━━ Task material ━━
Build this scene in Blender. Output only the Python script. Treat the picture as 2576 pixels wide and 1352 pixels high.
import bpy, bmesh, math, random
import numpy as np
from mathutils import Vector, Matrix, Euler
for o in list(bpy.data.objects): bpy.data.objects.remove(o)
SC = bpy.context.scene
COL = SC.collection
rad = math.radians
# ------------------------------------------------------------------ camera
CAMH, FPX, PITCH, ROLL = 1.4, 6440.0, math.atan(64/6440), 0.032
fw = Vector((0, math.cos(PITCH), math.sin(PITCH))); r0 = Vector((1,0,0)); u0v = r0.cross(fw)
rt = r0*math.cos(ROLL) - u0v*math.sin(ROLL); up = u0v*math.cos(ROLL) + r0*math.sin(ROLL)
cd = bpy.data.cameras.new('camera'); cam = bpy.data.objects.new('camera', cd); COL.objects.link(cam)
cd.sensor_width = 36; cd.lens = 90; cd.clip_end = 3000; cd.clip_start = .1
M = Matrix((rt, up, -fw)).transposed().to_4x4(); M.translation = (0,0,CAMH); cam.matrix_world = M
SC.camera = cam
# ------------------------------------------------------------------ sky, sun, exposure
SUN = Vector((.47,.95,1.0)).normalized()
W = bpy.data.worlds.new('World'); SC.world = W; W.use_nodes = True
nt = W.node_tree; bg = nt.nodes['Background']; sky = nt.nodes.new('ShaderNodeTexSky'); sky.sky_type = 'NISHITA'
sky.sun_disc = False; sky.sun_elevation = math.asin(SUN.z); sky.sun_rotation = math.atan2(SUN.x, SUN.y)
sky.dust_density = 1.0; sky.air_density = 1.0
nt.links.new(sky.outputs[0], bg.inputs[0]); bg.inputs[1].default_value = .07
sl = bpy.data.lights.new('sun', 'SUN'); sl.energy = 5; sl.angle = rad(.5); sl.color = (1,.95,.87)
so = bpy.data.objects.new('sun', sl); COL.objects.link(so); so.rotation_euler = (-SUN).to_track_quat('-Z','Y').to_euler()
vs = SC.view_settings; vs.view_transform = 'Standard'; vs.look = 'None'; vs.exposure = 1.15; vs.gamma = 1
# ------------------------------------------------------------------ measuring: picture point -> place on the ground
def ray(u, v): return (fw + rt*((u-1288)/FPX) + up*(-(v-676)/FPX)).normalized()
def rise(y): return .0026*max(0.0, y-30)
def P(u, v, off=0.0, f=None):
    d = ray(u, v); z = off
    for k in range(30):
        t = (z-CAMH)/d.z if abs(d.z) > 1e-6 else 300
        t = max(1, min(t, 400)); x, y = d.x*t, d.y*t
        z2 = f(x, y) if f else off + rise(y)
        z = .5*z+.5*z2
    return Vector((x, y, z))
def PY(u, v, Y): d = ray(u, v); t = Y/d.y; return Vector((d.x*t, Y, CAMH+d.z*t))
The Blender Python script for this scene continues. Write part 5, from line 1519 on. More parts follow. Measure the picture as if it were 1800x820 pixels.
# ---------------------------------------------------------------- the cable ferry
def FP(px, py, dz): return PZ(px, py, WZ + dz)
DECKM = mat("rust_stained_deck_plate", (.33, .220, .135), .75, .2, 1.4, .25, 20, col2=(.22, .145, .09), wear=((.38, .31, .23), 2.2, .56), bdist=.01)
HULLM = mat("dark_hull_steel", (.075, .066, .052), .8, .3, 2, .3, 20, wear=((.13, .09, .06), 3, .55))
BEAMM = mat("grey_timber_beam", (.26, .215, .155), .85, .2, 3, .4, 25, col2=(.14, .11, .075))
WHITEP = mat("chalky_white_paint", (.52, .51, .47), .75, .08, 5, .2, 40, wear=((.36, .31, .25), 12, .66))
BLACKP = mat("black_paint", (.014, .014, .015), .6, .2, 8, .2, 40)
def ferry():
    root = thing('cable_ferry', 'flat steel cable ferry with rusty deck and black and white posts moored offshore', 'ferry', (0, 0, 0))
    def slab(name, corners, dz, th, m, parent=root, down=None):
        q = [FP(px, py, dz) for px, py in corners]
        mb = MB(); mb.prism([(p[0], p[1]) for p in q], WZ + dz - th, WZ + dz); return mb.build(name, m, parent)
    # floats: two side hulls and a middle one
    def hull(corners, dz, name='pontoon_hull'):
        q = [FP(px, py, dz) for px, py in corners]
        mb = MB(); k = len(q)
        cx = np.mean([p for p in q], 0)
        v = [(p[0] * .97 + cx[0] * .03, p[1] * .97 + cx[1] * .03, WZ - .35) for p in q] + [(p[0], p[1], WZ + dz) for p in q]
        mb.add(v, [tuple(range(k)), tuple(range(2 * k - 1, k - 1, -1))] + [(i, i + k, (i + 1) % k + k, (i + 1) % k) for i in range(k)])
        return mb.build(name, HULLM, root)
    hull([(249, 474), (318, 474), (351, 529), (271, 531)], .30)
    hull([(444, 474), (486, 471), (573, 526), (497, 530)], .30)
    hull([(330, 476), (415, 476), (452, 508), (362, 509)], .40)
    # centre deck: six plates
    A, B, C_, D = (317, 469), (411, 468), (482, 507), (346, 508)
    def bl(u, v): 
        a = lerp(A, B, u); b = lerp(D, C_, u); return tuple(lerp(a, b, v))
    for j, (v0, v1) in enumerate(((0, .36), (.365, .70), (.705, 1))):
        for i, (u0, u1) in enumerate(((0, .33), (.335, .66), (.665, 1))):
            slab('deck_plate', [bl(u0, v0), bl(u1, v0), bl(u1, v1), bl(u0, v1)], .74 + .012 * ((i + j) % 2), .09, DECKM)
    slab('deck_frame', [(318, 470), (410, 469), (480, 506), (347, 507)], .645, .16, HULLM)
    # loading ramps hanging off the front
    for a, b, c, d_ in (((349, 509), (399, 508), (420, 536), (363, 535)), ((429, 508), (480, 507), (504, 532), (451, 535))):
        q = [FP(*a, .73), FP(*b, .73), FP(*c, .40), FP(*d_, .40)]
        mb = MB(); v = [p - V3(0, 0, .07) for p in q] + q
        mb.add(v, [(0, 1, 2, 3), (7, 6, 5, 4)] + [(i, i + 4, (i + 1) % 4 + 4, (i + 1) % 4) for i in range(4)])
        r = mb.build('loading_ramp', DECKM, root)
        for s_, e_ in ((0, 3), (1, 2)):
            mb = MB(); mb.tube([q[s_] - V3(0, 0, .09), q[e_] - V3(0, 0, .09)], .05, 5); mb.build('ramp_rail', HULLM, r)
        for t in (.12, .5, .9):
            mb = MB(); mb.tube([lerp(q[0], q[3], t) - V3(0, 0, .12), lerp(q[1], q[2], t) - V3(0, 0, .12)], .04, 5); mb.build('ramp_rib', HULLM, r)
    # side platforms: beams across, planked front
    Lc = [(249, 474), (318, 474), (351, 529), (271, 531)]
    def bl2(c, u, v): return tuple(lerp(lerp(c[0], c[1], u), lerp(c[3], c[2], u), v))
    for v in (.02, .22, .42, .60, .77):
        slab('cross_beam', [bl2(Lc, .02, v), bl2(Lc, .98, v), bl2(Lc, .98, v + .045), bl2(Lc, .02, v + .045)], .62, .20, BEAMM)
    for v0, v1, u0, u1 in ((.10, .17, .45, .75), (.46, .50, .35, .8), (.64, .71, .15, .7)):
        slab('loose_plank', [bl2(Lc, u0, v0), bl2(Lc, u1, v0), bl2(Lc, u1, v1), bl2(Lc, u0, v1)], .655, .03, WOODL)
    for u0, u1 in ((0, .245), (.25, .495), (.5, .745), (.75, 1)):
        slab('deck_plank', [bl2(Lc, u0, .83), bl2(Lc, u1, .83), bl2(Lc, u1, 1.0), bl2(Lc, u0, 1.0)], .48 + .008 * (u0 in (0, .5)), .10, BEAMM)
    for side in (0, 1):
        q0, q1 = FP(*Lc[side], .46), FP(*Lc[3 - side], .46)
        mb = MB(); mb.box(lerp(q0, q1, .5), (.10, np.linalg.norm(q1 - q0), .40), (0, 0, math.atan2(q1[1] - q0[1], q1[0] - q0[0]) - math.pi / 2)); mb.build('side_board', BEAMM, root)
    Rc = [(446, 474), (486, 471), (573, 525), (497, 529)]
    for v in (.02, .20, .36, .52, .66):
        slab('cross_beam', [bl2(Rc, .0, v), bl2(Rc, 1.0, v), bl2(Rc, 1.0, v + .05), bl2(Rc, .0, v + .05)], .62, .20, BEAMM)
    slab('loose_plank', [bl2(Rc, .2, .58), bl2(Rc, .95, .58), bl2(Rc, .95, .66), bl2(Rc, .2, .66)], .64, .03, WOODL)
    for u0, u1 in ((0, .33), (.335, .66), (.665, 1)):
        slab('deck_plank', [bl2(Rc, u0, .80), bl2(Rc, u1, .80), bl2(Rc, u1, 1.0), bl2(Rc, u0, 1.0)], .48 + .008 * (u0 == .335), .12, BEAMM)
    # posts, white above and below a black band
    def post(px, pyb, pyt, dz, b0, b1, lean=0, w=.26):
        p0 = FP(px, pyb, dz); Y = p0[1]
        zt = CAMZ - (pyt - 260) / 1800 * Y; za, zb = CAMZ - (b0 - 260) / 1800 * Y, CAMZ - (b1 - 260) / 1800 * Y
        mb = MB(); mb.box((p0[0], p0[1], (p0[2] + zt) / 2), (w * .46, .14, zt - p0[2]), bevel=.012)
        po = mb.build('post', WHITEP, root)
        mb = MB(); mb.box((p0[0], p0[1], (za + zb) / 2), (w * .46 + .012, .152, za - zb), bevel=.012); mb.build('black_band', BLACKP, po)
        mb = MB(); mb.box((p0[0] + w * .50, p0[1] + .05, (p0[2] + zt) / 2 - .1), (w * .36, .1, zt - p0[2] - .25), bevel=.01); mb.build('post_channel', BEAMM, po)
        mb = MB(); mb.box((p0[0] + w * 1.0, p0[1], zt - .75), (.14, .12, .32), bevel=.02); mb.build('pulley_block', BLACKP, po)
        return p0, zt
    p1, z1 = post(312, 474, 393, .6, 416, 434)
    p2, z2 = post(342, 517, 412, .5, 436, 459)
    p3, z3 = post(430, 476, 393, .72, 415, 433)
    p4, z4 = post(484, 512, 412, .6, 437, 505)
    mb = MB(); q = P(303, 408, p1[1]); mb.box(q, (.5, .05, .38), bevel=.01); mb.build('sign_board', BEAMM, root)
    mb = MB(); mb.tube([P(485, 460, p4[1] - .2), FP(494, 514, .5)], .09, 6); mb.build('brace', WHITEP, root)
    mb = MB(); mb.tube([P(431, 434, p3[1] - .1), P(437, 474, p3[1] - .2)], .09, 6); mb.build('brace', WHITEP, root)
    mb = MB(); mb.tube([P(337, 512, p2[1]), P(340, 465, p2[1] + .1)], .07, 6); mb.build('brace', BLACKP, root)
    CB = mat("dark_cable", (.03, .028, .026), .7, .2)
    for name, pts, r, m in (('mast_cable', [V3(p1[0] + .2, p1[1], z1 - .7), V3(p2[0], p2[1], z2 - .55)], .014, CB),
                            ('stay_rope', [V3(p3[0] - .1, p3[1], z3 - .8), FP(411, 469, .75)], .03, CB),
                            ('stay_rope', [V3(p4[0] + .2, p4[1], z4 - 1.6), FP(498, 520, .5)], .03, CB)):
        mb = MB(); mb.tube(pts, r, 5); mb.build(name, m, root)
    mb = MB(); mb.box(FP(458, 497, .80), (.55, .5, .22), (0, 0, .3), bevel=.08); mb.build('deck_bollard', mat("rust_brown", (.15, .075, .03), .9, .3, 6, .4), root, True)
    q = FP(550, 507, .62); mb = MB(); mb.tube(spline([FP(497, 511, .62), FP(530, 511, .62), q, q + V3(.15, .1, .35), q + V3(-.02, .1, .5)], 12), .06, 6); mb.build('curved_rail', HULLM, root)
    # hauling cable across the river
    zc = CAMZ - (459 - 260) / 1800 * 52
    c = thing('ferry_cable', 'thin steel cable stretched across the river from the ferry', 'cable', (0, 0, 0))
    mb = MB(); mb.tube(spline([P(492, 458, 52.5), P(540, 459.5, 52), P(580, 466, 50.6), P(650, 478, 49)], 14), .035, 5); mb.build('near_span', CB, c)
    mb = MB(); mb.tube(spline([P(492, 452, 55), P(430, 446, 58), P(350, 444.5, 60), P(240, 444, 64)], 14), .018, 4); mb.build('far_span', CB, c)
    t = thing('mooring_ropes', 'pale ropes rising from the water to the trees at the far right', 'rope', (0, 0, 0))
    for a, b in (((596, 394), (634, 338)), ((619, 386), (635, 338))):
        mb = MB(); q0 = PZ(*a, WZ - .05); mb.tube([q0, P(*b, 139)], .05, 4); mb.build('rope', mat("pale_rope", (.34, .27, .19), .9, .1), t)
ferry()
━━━
**What you have to do:** Examine the entries and report how many of their lines contain the string "Blender", giving no more than the number.

**Worked answer:** 2